Yudelina Meija from Dominican Republic and Laura Amaro from Brazil were second and third behind Dajomes, both lower than their best qualifying total. Mejia was second on 108-136-244 and Amaro third on 108-135-243.

Dajomes’ younger sister Angie Palacios was an easy winner of the women’s 71kg on a day when nobody made any gains in the rankings. Snatch world record holder Palacios made four good lifts and declined the other two, finishing with a sweep of golds on 110-130-240.

Neisi Dajomes after the snatch record

The silver and bronze snatch medallists both failed to make a total. Yeniuska Mirabal from Cuba, 17th In the rankings, retired at halfway because of a thigh injury, which will not be serious enough to stop her competing in the World Cup.

Then 11th-placed Amanda Schott from Brazil was helped off the platform with a leg muscle injury after missing two clean and jerks. She also retired. It is a race against time but coach Dragos Doru Stanica is hopeful that Schott will lift in Thailand.

Mari Sanchez from Colombia was second on 104-128-232, which is 12kg lower than her best qualifying total. She remains seventh. Third place went to Diana Garcia from Mexico on 93-126-219.

Nataly Geerman (ARU) with her medals

Nataly Geerman made a little bit of history when she finished second in the 76kg to win Aruba’s fist ever medal at the Pan American Championships.

“I didn’t expect to win anything against these athletes,” said Geerman. “I’m not a full-time weightlifter. I have a job in security at the airport, so it’s difficult. I’m going out to celebrate with a big meal – Angus steak.”

Geerman, 25, has improved since working with Ecuadorian coach Walter Llerena, who was Dajomes’ coach for years before being replaced by Ignatov.

Hellen Escobar from Colombia won on 95-126-221, declining her final attempt. Geerman made a career-best 90-125-215, and Bella Paredes from Ecuador was third on 95-115-210.
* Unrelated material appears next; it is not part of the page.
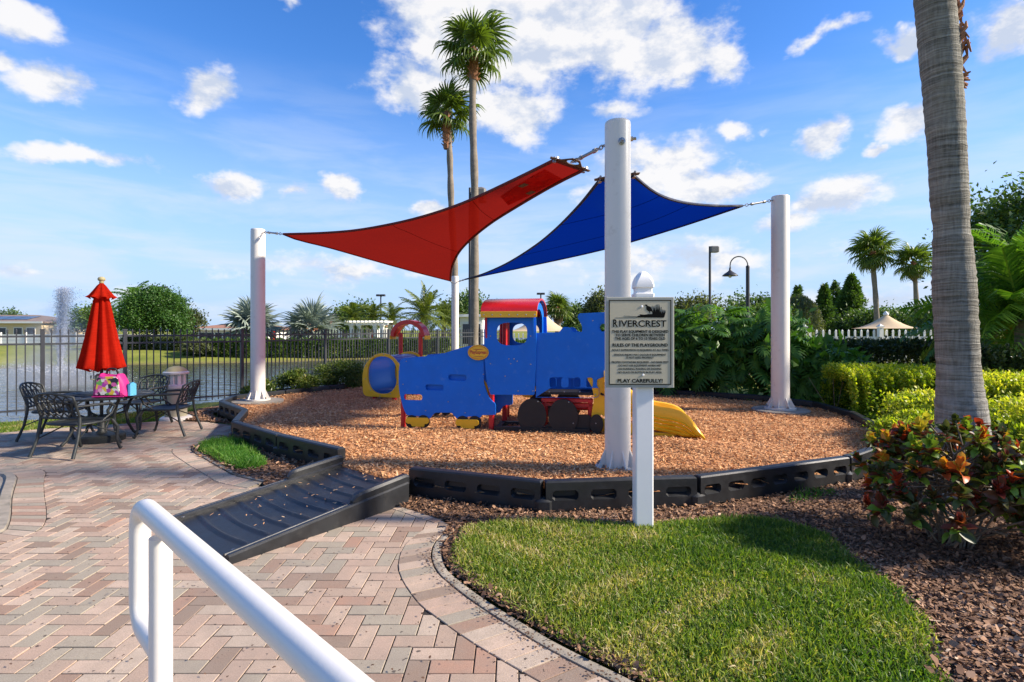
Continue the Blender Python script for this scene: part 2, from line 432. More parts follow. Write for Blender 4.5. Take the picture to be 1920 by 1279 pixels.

Yeison Lopez from Colombia continued his run of impressive results and underlined his Olympic medal potential by winning the men’s 89kg. Lopez, 25, made five good lifts on 175-207-382.

Yeison Lopez (COL)

It might have been six from six and a world record at the José ‘Papa’ Carrillo Gymnasium. The number 181 went up for his third snatch attempt. That would have given him at shot at Li Dayin’s world record, but the 181 soon changed to two yellow lines signifying that Lopez had declined the attempt.

“Maybe next time,” he said, looking ahead to the World Cup. “My results show that things are going well. I hope to break the world and Pan American snatch records in Thailand.”

The popular Venezuelan Keydomar Vallenilla, who beat Lopez by 1kg at the Pan American Games in October, lifts at 96kg on Wednesday, the final day of the Championships.

Arley Mendez took silver for Chile on 170-205-375. He is not eligible for Paris after missing the World Championships last September. Olfides Saez from Cuba improved his best qualifying total by 4kg on 160-206-366, which leaves him 14th in the rankings.

Boady Santavy from Canada, one place below the top 10, retired after missing his second and third snatches. “It’s disappointing because training has gone really well,” he said.

“I don’t know why but I just didn’t feel good today, and my head wasn’t there for the 207 clean and jerk I’d have needed (to move up a few places). It wasn’t worth risking it.”